Mach Reflection: Building on his observations, Mach investigated the behavior of shock waves as they interacted with surfaces. He identified a phenomenon known as “Mach reflection,” which occurs when a shock wave impacts an inclined surface at an angle greater than a certain critical value. The shock wave reflects back from the surface and forms a complex pattern of multiple shock waves and expansion waves. This discovery contributed significantly to the understanding of shock wave reflections and their implications in various applications, including supersonic aerodynamics.

Mach Stem and Oblique Shock Waves: Mach also studied the behavior of shock waves when they encountered obstructions. He observed that when a shock wave encountered a wedge-shaped obstacle, it produced a distinctive diamond-shaped pattern, known as the Mach stem. This configuration represents the compression region formed by the merging of multiple shock waves. Mach’s research on oblique shock waves provided valuable insights into their properties and how they interact with solid surfaces.

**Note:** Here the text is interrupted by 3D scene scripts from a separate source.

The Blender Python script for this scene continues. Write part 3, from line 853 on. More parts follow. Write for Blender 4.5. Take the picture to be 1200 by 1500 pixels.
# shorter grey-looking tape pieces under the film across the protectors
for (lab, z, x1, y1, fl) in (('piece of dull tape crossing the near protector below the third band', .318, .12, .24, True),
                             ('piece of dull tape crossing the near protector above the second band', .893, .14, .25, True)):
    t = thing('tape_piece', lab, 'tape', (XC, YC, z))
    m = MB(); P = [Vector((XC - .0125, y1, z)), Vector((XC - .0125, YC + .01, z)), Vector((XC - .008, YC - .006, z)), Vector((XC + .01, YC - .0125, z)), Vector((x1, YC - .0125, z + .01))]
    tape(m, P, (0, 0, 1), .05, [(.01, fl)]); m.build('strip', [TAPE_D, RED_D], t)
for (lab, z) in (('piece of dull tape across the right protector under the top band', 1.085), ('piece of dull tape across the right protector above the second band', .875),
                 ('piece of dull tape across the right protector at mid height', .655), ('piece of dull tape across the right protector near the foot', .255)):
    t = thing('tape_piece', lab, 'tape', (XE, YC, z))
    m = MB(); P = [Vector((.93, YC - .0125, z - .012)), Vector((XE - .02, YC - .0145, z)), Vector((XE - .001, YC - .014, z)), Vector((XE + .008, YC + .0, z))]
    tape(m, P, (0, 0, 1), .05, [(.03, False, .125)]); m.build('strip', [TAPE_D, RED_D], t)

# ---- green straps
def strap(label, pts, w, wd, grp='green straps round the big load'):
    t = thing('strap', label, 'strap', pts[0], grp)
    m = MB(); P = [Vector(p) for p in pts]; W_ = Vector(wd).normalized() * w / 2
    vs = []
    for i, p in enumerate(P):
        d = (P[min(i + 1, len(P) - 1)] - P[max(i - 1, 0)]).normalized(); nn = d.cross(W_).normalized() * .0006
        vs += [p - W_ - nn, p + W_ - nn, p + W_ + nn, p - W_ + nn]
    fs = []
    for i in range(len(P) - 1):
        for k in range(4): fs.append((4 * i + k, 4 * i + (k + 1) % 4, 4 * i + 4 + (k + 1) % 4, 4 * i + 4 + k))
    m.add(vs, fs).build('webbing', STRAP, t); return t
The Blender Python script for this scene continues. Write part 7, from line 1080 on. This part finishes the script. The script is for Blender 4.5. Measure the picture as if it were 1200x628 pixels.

Mach’s Influence on Aerodynamics: Mach’s work on shock waves and fluid dynamics had a profound impact on the development of aerodynamics and high-speed flight. His findings became essential in designing and understanding supersonic and hypersonic aircraft, as well as rockets and space exploration vehicles. The Mach number, in particular, remains a fundamental parameter in aerodynamics, helping engineers and scientists characterize and analyze the behavior of objects moving at high speeds through air and other fluids.

References:

[1] “Ernst Mach” Wikipedia, Wikimedia Foundation, 11 Dec 2022, https://en.wikipedia.org/wiki/Ernst_Mach
[2] Anderson, J. “Research in supersonic flight and the breaking of the sound barrier.” Retrieved September 30 (2001): 2009.
[3] Blackmore, John T. Ernst Mach; his work, life, and influence. Univ of California Press, 1972.
[4] Baatz, Ursula. “Ernst Mach-The Scientist as a Buddhist?.” Ernst Mach—A Deeper Look: Documents and New Perspectives. Dordrecht: Springer Netherlands, 1992. 183-199.
[5] Reichenbach, H. “Contributions of Ernst Mach to fluid mechanics.” Annual Review of Fluid Mechanics 15.1 (1983): 1-29.